## Required task
List each line in which the string "this" appears.

## Raw records
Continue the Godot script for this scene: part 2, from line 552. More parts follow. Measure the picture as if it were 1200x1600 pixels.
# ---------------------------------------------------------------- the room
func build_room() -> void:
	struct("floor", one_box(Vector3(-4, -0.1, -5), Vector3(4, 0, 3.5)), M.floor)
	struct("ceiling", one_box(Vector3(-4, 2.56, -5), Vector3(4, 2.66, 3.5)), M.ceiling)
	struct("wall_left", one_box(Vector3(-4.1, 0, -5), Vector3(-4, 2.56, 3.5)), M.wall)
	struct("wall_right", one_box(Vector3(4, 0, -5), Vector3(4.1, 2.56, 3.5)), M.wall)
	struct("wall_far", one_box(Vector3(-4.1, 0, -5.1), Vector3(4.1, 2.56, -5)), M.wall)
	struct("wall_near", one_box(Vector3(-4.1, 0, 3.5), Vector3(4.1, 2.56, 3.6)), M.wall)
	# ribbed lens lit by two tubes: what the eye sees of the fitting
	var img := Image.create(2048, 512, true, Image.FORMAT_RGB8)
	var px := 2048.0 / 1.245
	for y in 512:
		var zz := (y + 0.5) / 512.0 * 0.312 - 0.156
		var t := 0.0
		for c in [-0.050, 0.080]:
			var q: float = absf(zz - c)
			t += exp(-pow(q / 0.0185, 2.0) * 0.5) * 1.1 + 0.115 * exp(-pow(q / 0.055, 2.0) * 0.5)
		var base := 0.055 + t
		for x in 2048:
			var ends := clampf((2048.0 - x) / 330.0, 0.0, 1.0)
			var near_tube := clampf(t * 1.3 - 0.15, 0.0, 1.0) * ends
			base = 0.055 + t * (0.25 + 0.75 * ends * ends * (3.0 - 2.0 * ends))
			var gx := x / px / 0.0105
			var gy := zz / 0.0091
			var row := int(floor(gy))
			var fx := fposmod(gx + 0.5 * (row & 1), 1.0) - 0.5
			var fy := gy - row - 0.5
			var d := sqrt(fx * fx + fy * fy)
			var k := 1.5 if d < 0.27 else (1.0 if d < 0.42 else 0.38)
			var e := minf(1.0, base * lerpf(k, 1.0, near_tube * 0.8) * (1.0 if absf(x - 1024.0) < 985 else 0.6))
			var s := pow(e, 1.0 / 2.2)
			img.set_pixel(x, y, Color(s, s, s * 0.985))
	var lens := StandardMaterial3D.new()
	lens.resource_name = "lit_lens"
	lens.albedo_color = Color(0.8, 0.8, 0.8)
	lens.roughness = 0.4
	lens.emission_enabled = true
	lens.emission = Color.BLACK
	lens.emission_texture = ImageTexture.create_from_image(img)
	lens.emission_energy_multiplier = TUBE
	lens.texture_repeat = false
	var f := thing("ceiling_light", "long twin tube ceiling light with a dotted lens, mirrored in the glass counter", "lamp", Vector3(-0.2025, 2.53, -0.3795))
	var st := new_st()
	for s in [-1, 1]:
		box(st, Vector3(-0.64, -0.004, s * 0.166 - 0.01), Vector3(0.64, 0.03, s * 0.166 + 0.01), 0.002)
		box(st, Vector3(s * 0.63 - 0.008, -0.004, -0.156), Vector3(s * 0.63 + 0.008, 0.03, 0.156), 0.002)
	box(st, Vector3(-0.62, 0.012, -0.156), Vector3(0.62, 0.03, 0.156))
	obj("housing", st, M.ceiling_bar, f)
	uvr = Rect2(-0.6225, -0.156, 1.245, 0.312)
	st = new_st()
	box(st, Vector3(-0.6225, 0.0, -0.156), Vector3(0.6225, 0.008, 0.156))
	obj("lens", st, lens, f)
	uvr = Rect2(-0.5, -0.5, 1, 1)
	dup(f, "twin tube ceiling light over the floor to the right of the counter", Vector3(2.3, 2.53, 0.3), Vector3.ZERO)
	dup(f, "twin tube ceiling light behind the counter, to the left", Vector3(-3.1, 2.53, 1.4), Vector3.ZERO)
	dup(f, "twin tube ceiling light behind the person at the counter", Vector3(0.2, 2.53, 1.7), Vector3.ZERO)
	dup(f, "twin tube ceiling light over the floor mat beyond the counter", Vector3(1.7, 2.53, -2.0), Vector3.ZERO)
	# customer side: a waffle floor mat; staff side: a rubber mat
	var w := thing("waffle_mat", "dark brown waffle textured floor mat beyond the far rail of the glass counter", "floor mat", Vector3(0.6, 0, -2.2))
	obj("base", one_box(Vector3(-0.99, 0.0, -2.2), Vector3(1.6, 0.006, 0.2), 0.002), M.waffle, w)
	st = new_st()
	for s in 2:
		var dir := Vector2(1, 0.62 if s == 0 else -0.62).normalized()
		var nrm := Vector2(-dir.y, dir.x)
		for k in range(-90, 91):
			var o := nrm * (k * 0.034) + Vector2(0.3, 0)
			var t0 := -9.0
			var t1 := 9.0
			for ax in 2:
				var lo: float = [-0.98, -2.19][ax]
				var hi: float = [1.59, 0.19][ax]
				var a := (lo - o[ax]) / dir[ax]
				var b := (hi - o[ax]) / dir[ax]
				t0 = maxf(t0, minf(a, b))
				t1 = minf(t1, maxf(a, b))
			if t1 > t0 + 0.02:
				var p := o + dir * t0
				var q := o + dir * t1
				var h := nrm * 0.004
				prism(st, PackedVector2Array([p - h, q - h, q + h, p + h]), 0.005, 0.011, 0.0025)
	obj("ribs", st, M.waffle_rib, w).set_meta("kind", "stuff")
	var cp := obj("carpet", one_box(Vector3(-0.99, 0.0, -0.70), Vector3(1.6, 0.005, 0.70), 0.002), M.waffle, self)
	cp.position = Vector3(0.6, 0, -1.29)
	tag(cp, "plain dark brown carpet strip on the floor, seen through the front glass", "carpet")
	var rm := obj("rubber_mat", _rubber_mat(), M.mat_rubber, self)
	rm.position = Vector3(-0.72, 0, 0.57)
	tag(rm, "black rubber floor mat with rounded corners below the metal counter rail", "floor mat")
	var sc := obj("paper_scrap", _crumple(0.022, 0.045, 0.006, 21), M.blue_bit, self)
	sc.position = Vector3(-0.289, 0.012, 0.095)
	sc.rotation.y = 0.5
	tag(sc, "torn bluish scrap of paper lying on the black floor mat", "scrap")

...

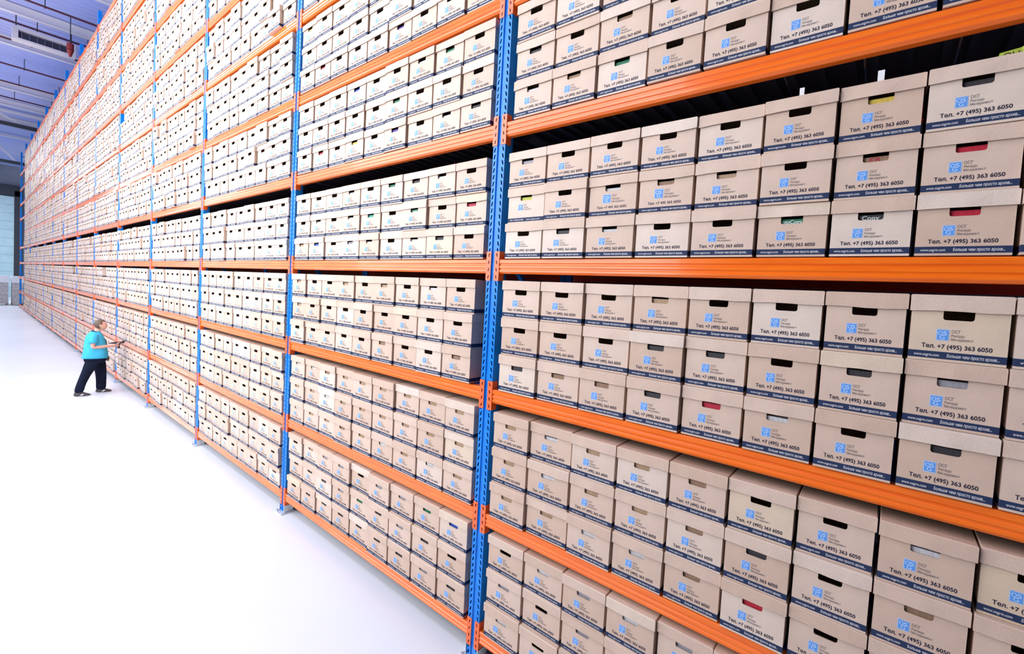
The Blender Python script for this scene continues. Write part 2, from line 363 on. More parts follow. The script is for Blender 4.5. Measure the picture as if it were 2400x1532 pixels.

---

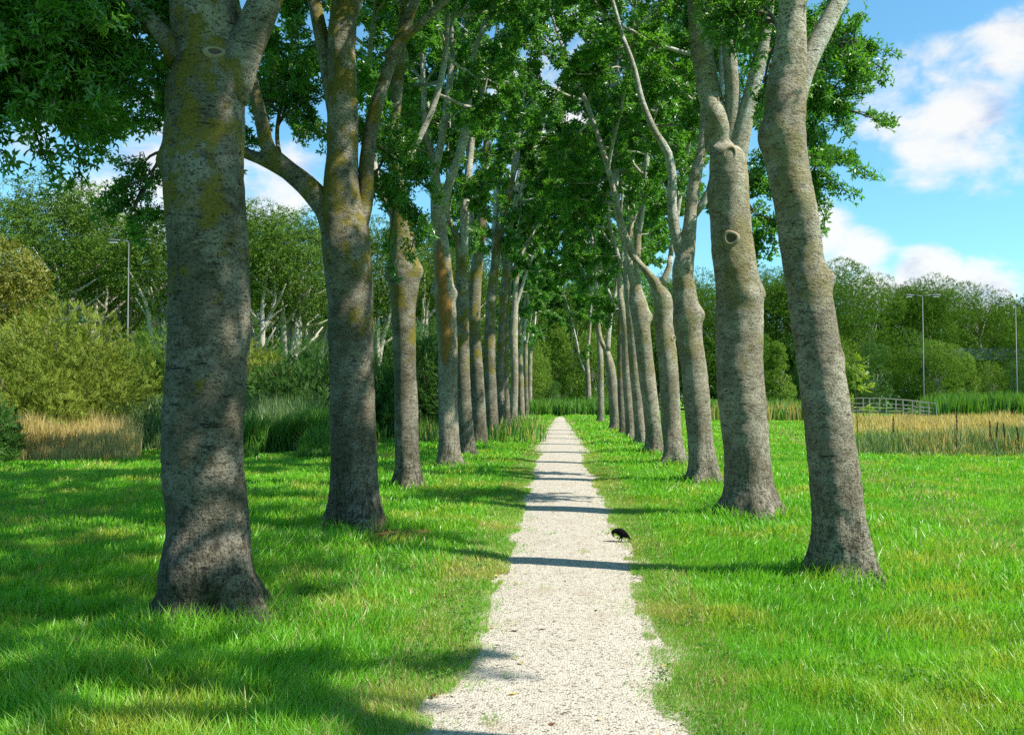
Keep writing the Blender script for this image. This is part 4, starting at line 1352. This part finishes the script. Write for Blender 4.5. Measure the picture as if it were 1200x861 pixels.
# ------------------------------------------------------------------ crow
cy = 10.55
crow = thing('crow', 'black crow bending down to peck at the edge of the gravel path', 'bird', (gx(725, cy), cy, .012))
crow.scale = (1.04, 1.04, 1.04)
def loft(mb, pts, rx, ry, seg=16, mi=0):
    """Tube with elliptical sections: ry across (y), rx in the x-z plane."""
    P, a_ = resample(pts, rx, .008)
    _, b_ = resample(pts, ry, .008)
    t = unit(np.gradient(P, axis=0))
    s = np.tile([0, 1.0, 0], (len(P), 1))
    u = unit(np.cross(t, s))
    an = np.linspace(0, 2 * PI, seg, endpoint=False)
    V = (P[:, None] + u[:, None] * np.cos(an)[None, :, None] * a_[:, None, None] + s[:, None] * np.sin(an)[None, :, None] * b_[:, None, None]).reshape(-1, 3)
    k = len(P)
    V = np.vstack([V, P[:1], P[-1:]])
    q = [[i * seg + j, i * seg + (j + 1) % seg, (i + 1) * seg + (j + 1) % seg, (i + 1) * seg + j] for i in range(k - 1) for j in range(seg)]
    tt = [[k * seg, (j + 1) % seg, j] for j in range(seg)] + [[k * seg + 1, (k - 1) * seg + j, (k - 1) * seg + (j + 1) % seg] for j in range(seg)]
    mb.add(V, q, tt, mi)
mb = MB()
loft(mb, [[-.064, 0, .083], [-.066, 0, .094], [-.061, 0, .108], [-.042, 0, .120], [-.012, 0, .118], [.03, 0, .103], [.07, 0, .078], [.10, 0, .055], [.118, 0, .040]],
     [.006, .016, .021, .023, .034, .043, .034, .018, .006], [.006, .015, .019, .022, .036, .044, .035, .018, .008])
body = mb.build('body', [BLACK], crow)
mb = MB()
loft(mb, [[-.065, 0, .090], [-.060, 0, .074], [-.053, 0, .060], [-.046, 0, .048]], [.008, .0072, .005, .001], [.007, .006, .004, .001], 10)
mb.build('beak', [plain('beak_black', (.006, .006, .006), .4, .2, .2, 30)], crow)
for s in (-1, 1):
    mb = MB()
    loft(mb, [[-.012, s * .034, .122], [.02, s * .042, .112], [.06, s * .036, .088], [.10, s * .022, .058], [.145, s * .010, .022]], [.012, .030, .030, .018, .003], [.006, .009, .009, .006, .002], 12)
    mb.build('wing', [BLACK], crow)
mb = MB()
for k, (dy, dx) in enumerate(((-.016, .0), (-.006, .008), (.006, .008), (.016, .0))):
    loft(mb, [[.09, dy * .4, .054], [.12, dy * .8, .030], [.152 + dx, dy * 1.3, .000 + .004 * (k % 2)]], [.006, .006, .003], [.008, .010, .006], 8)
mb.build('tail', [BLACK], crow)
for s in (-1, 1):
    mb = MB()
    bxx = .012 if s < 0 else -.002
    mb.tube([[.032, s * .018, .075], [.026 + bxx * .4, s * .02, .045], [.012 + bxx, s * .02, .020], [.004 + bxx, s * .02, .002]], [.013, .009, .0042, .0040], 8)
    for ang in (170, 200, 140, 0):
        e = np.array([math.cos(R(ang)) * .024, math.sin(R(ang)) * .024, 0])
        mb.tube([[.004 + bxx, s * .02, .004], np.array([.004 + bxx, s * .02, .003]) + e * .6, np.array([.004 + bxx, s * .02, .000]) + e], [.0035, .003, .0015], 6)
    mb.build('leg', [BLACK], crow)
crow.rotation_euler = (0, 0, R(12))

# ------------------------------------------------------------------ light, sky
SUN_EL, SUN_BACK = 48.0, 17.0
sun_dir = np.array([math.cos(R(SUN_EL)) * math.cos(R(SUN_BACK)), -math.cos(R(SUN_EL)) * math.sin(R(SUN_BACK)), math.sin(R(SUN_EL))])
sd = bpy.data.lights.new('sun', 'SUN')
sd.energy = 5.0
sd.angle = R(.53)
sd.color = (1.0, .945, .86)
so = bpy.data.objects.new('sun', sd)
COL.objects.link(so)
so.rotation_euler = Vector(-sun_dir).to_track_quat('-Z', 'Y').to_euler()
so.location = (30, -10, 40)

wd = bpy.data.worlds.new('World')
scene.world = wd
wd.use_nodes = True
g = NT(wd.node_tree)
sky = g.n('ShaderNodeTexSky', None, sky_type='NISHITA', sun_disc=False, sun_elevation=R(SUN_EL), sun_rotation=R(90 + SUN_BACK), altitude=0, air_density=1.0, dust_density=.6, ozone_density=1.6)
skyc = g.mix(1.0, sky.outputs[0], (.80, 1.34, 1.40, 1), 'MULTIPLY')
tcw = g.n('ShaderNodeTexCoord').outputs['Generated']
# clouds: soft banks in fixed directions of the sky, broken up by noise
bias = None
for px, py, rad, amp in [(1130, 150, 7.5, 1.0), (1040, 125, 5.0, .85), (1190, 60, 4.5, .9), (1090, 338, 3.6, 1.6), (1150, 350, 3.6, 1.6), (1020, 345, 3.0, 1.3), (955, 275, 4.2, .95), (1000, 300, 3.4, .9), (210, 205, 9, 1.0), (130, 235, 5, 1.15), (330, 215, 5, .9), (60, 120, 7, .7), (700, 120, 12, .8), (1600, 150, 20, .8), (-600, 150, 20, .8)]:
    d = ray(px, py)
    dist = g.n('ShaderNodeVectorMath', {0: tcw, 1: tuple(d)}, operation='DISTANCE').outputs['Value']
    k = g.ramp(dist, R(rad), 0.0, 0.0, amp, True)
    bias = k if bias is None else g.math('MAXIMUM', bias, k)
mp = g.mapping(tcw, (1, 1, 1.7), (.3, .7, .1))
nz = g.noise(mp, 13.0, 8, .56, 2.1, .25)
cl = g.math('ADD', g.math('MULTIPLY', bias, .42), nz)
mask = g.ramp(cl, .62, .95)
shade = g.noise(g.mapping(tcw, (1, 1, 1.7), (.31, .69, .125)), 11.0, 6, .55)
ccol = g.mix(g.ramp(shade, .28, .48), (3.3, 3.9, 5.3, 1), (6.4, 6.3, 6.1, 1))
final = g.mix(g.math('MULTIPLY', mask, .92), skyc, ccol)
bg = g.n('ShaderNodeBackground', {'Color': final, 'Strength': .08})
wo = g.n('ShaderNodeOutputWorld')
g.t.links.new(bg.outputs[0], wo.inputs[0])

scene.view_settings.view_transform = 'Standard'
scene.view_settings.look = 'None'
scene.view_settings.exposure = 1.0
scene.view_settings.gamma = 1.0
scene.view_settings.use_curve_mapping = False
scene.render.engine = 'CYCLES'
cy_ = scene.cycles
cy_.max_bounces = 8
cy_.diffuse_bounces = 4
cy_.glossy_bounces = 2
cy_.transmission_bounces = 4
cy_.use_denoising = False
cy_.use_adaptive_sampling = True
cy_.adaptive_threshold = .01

## Task result
Continue the Godot script for this scene: part 2, from line 552. More parts follow. Measure the picture as if it were 1200x1600 pixels.
The Blender Python script for this scene continues. Write part 2, from line 363 on. More parts follow. The script is for Blender 4.5. Measure the picture as if it were 2400x1532 pixels.
Keep writing the Blender script for this image. This is part 4, starting at line 1352. This part finishes the script. Write for Blender 4.5. Measure the picture as if it were 1200x861 pixels.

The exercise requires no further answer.